The drawing of another great trumpeter, Igmar Thomas, was slow, jostled by a crew of Euro filmmakers in a very tight spot on the first night of 2015 Winter Jazz Fest. Worth the elbowing and gently barking at them in French to keep the lines precise. There’s very little margin for screwing up on black paper, like live performance, though the mistakes endure. Everyone is thankful the Revive Stage has expanded to the Bowery Ballroom for 2017.
There are also a couple of serious heavyweights here: Blue Note legend, Lou Donaldson (Blue Note, Summer 2014), and Pharaoh Sanders (at Jazz at Lincoln Center in January 2015). Again, I was right up front, so I got a good look at Donaldson’s face. He, meantime, kept his eyes shut almost the entire set, with fierce focus. That’s a thing you can do playing, but not drawing. Sanders did the same thing, almost drifting off in the bridge, then snapping back to twice-as-large-as-life in his gripping solos. Each in their 80s, they make you reconsider your plans for retirement. Some pure gold here.

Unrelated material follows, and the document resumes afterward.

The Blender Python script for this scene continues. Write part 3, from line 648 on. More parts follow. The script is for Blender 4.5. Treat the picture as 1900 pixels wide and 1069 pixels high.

Then there’s Ravi Coltrane, also back at the Blue Note in January 2015, playing with Terence again. The drawing took the whole set and a double page spread. Takuya Kuroda played a staggering set at 2014’s Love Supreme, and also at Jose James’ opening night in that summer. Drawing Roy Hargrove at Ronnie Scott’s nearly destroyed my sketchbook. It survived the waiter tipping someone else’s coffee martini over it. That’s why these aren’t watercolors, I guess.